Но что такое аффективный образ? Очевидно, что само это словосочетание не позволяет видеть в образе только набор визуальных знаков, которые мы без труда прочитываем как еще один текст. Образ, стало быть, не сводится к изображению, так или иначе приравниваемому нами к языку. Напротив, им помечается область внеязыковая по преимуществу, а именно то, что входит в состав любой символической формы, но при этом ею подавляется: речь идет о фантазиях и переживаниях, всегда и неизбежно коллективных, которые составляют сырой материал культурных артефактов самого разнообразного характера.

Понятно, что тревоги и переживания, ожидания и страхи невозможно замкнуть, дав им выражение, в одной какой-нибудь форме. И даже в целом ряде форм. Образ и есть само движение этого «сырого материала», его внесемантическая достоверность. Если культура стремится объективировать образ, то есть сделать его видимым, наглядным, представимым, то сам по себе он остается в области невидимого. Однако невидимое не следует ассоциировать с потаенной глубиной, которая герменевтическим усилием выводится в конце концов на поверхность. Невидимое – это изначальная соотнесенность образов друг с другом, коммуникация как аффективная связь. Образы не передаются как сообщения – они распространяются как эпидемии.

Механизм, мною описываемый, разворачивается прямо на наших глазах, и в этом особая роль принадлежит тому, что Жак Деррида называл телетехнологиями. Впервые прямым эффектом российского Интернета стало массовое политическое действие. Я не думаю, что все, кто собрался на Болотной площади в Москве ровно две недели назад, пришли туда с четко сформулированными требованиями. Скорее, этот поход, это заполнение площади потенциально политическими телами объясняется новой логикой функционирования самого технического средства. Ты еще не знаешь, в какие именно слова и поступки отольется твоя вовлеченность, но ты уже принадлежишь аффективной общности, сложившейся благодаря Интернету. Более того, само политическое действие не имеет заранее заданных параметров.

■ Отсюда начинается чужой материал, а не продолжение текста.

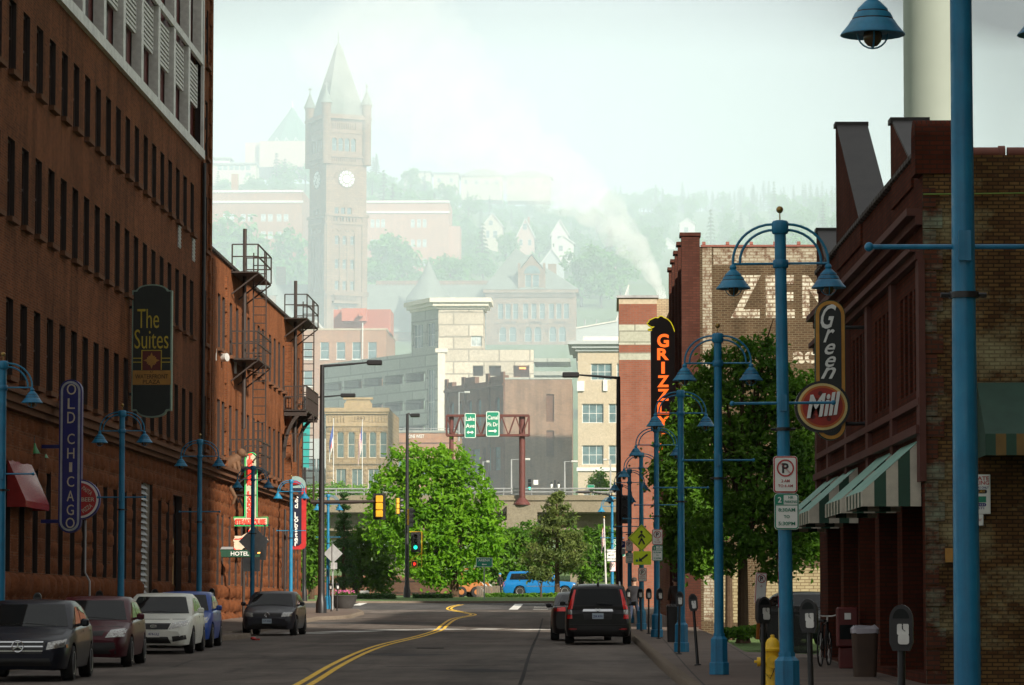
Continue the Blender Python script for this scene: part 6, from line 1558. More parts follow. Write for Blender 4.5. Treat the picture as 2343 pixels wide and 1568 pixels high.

Оно возникает из соседства тел, из их пребывания вместе в городском пространстве. Как и сами тела, действие должно публично про-явиться.

Образ и стоит на этой грани проявления. Вернее, он и есть сама эта грань. Если вспомнить определение предела у Жан-Люка Нанси, он одновременно по одну ее сторону и по другую, одновременно «внутри» и «вовне». Черпая энергию в бесформенном, заряженном аффективными токами, образ фиксирует момент вхождения в пределы видимости как таковой. Если угодно, это то зеркало, в которое смотрится аффективная общность в преддверии своих грядущих воплощений. Или, выражаясь по-другому, образ – это ее язык, ее привилегированный способ выражения.

Наконец, аффективный образ историчен. Общность, которую он помогает распознать, имеет внеинституциональный характер. Возможно, она так и не станет историческим субъектом, если под последним понимать такие привычно вычленяемые единицы, как класс, сословие и даже масса. Определяющим для подобных преходящих коллективов оказываются структуры чувства. Это выражение, принадлежащее британскому теоретику Реймонду Уильямсу, особенно значимо в свете событий, переживаемых нами сегодня. Именно эти структуры, смею утверждать, выходят сегодня на улицу. И когда мы сумеем вооружиться адекватными концептуальными средствами для описания наблюдаемых явлений, мы сможем выявить не только основной эмоциональный тон прошедшего десятилетия, но и контуры новой политики. Мы узнаем тогда, кто вышел на улицы и какая именно политика, которую недостаточно назвать протестной или низовой, творится при нашем с вами непосредственном участии.